Facebook can simply say ‘no’ to EU’s proposed audit

To say 2018 has been a difficult year for Facebook is an understatement. The Cambridge Analytica scandal, US senate hearings, and a massive data breach last month have all contributed to making life incredibly difficult for Zuckerberg and friends — and now the EU Parliament wants to add to their troubles.

Yesterday, members of the European Parliament (MEPs) agreed on a resolution to “urge Facebook to allow EU bodies to carry out a full audit to assess data protection and security of users’ personal data.”

The MEPs cite Cambridge Analytica and the 87 million users affected by the data breach as the reason for the proposed audit. The resolution is laudable, and it’s clear an impartial audit is needed as Facebook‘s operations may have breached EU law — but it rings a bit hollow when you dig into it.

MEPs urge Facebook to allow EU bodies carry out an audit. The reason for this wording is that, weirdly, the EU can’t subject Facebook to an audit without the company‘s consent.

TNW spoke with Iina Lietzén, an EU press officer, who confirmed this interpretation: “An audit on Facebook by EU agencies would require the consent by Facebook, which is what the Parliament is calling for in the resolution.”

It means that Facebook could simply say ‘no’ and there wouldn’t be an audit.

Facebook didn’t get back to us before this article went live on whether the company would submit to an audit, but it does seem unlikely.
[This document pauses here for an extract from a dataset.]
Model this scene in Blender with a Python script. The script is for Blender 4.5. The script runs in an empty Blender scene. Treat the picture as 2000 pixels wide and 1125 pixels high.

But if Facebook does, for some reason, allow an audit, then MEPs have a few ideas on what the social media platform should do to prevent election meddling a la Cambridge Analytica. MEPs propose:

  • applying conventional “off-line” electoral safeguards online: rules on spending transparency and limits, respect for silence periods and equal treatment of candidates;
  • making it easy to recognize online political paid advertisements and the organization behind them;
  • banning profiling for electoral purposes, including use of online behavior that may reveal political preferences;
  • that social media platforms should label content shared by bots, speed up the process of removing fake accounts, and work with independent fact-checkers and academia to tackle disinformation;
  • investigations should be carried out by member states with the support of Eurojust (EU‘s judicial cooperation unit) into alleged misuse of the online political space by foreign forces.